Art Curator, Critic, Poet

April 29, 1932 – September 13, 2021

Emmanuel “Eric” Torres was an art curator, critic, and poet. He was also the founding curator of the Ateneo Art Gallery (AAG).

Torres graduated from the Ateneo de Manila University in 1954 with a Bachelor of Arts degree in Education and obtained his Master of Arts in English at the Iowa State University through a Fullbright-Smith-Mundt grant in 1957.

In 1960, Torres was appointed by Fernando Zobel as AAG’s first curator and served as senior curator until 2021. He was also a member of numerous art exhibition committees abroad.

Under Torres, the AAG collection expanded considerably with key works by early and postwar modernists such as Galo Ocampo, Nena Saguil, and Diosdado Lorenzo.

Torres recognized and supported artists known as social realists who emerged during the regime of late dictator Ferdinand Marcos, such as Renato Habulan, Edgar Talusan Fernandez, Antipas Delotavo, Pablo Baens Santos, Leonilo Doloricon, Jose Tence Ruiz, and Alfredo Marinque.

As an educator, Torres taught English and Comparative Literature at the Ateneo and was a member of the University’s faculty from 1958 until his retirement in 2003.

He was named one of the Ten Outstanding Young Men in 1961 and received the Don Carlos Palanca Memorial Award for Literature four times, all for his poetry.

Torres’ published works include three poetry collections and monographs and essays on art.

His art book Kayaman: 77 Paintings from The Central Bank Collection (1981) received the Manila Critics Circle and Gintong Aklat Award in 1982.

In 1991, Torres held a year-end exhibition at the Cultural Center of the Philippines entitled “Fifty Years of Philippine Abstract Painting 1994-1991.”

He passed away at the age of 89.

AAG wrote this tribute to Torres: “Through his critical eye, a purchase fund program by Zobel, and the generous donations from artists and alumni, the AAG was able to acquire significant works for the museum collection.
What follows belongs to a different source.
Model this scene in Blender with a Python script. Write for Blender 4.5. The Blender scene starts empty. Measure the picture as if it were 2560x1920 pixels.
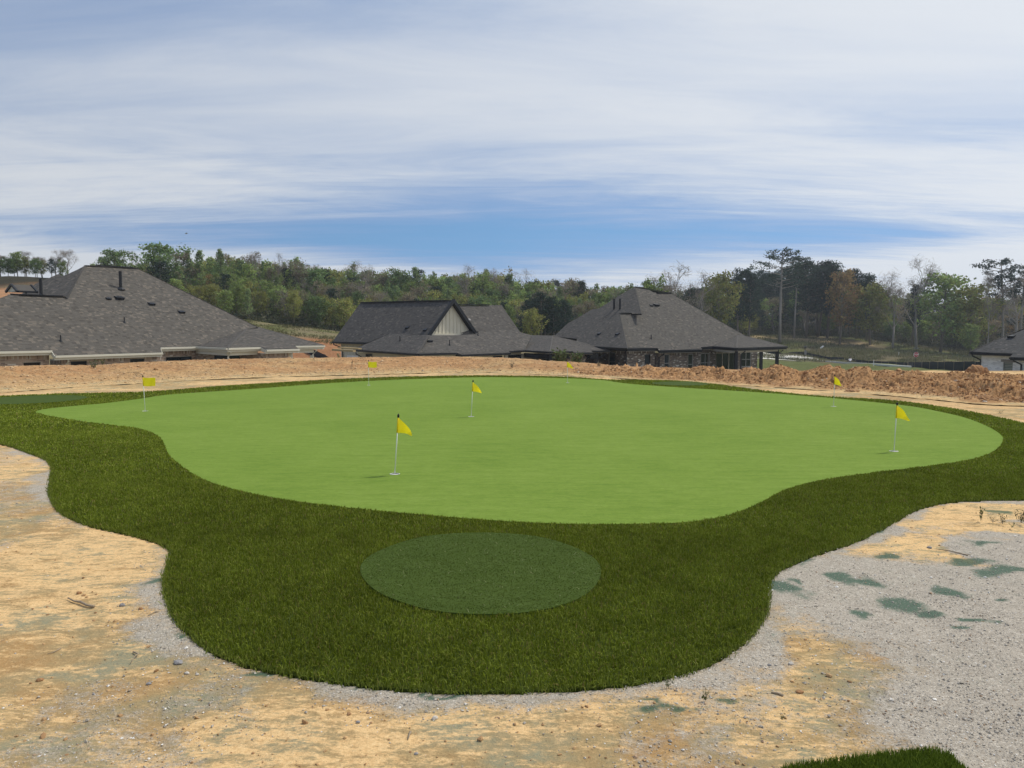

These include iconic works that defined social realism and which remain relevant to this generation’s current events.”

AAG Managing Curator Yael Buencamino said Torres “helped shape the character of the museum” through collecting pieces by the artists whose themes dwell on the socio-political situation of the time, and are still applicable to what is happening today.

Ateneo President Roberto C. Yap, SJ paid homage to Torres: “Held in high esteem by the arts and humanities community both locally and internationally.”

In a Philstar tribute, Danton Remoto, a former student of Torres, recalled: “Professor Torres introduced me to a universe of words. It was a luminous world inhabited by Baudelaire and Rimbaud, Verlaine and Rilke, Eliot and Hopkins, Cummings and Lorca, Pound and Moore. And do not forget The Beatles.”